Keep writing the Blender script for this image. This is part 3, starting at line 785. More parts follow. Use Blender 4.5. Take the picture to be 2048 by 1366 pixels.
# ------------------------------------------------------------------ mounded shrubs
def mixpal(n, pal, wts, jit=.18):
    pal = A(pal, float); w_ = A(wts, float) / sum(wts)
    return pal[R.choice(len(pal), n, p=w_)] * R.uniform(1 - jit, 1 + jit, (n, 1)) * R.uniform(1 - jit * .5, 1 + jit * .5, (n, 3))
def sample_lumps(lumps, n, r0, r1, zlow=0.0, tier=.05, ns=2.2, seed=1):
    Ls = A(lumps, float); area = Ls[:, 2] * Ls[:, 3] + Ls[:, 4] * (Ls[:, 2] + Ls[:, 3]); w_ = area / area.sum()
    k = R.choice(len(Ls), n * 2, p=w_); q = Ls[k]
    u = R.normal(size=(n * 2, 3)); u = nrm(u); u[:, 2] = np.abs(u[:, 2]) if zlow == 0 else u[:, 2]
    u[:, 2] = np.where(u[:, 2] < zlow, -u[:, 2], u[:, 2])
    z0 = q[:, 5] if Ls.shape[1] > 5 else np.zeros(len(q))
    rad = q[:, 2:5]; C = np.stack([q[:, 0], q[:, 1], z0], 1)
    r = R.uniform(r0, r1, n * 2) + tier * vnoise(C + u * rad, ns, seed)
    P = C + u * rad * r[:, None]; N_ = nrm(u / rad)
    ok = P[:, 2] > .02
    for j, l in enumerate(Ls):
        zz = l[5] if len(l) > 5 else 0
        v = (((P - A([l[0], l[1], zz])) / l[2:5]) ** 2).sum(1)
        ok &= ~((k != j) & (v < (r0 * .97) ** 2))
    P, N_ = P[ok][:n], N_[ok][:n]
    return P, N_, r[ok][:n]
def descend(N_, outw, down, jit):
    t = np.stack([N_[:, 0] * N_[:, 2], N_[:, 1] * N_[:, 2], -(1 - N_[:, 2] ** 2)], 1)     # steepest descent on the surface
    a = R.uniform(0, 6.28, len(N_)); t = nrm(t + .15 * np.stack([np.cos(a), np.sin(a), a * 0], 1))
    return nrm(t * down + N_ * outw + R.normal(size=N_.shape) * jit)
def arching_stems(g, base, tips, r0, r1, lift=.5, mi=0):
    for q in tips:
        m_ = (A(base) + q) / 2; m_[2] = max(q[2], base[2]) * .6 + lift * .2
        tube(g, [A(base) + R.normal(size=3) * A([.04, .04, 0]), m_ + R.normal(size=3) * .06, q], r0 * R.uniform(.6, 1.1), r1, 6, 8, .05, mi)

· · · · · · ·

◆ **Written task**:
Reproduce the listing in full. Keep it exactly as written.

◆ **Full answer**:
Keep writing the Blender script for this image. This is part 3, starting at line 785. More parts follow. Use Blender 4.5. Take the picture to be 2048 by 1366 pixels.
# ------------------------------------------------------------------ mounded shrubs
def mixpal(n, pal, wts, jit=.18):
    pal = A(pal, float); w_ = A(wts, float) / sum(wts)
    return pal[R.choice(len(pal), n, p=w_)] * R.uniform(1 - jit, 1 + jit, (n, 1)) * R.uniform(1 - jit * .5, 1 + jit * .5, (n, 3))
def sample_lumps(lumps, n, r0, r1, zlow=0.0, tier=.05, ns=2.2, seed=1):
    Ls = A(lumps, float); area = Ls[:, 2] * Ls[:, 3] + Ls[:, 4] * (Ls[:, 2] + Ls[:, 3]); w_ = area / area.sum()
    k = R.choice(len(Ls), n * 2, p=w_); q = Ls[k]
    u = R.normal(size=(n * 2, 3)); u = nrm(u); u[:, 2] = np.abs(u[:, 2]) if zlow == 0 else u[:, 2]
    u[:, 2] = np.where(u[:, 2] < zlow, -u[:, 2], u[:, 2])
    z0 = q[:, 5] if Ls.shape[1] > 5 else np.zeros(len(q))
    rad = q[:, 2:5]; C = np.stack([q[:, 0], q[:, 1], z0], 1)
    r = R.uniform(r0, r1, n * 2) + tier * vnoise(C + u * rad, ns, seed)
    P = C + u * rad * r[:, None]; N_ = nrm(u / rad)
    ok = P[:, 2] > .02
    for j, l in enumerate(Ls):
        zz = l[5] if len(l) > 5 else 0
        v = (((P - A([l[0], l[1], zz])) / l[2:5]) ** 2).sum(1)
        ok &= ~((k != j) & (v < (r0 * .97) ** 2))
    P, N_ = P[ok][:n], N_[ok][:n]
    return P, N_, r[ok][:n]
def descend(N_, outw, down, jit):
    t = np.stack([N_[:, 0] * N_[:, 2], N_[:, 1] * N_[:, 2], -(1 - N_[:, 2] ** 2)], 1)     # steepest descent on the surface
    a = R.uniform(0, 6.28, len(N_)); t = nrm(t + .15 * np.stack([np.cos(a), np.sin(a), a * 0], 1))
    return nrm(t * down + N_ * outw + R.normal(size=N_.shape) * jit)
def arching_stems(g, base, tips, r0, r1, lift=.5, mi=0):
    for q in tips:
        m_ = (A(base) + q) / 2; m_[2] = max(q[2], base[2]) * .6 + lift * .2
        tube(g, [A(base) + R.normal(size=3) * A([.04, .04, 0]), m_ + R.normal(size=3) * .06, q], r0 * R.uniform(.6, 1.1), r1, 6, 8, .05, mi)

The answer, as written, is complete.